Ensuite, le sujet des retours des policiers vers leurs centres d’intérêt matériel et moraux que peuvent être leurs territoires d’origine était de nouveau abordé. Une vieille requête qu’avait porté le président Hollande en 2014 à La Réunion, qui défendait la prise en compte le centre des intérêts matériels et moraux (CIMM) « afin de favoriser le retour des fonctionnaires originaires ». Pour le sénateur, « c’est un gage d’efficacité. Ils vont se fondre dans le paysage, être informés rapidement de ce qui se trame. » Une logique qui l’incite à demander une meilleure coordination avec la police municipale. « Tout le monde dit ‘ces voyous, on sait où ils sont’, ça n’est donc pas impossible de neutraliser leurs actions. »

Ce qui suppose un changement de comportement chez les policiers municipaux aussi en raison justement de leur proximité avec la population. A Koungou en 2011, certains avertissaient les gardiens des barrages de l’arrivée de la gendarmerie.

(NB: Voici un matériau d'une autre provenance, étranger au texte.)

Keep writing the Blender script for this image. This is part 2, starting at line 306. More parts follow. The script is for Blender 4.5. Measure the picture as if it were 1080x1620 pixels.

L’échange dérivait sur la nature des interpellations, « ce sont les chefs qu’il faut attraper, c’est la tête du serpent qu’il faut couper et non pas les trouffions qui l’accompagnent parce qu’ils n’ont pas d’autres activités », réclamait l’élu mahorais.

L’important pour lui est donc de s’attaquer aux problèmes à la racine et d’aller chercher les jeunes en passant notamment par les circuits locaux avec des exigences de résultat,  « si on travaille vraiment dans ce sens, on va voir la situation s’apaiser rapidement. Je suis d’accord pour dire que le gouvernement met beaucoup de moyens, mais il faut les utiliser de manière efficace. Ce n’est pas parce qu’on met des millions que ça marche, comme je le dis toujours, la sécurité c’est une obligation de résultat, pas de moyen. »

Un entretien qu’il juge positif, « il y a une prise de conscience du problème de Mayotte ».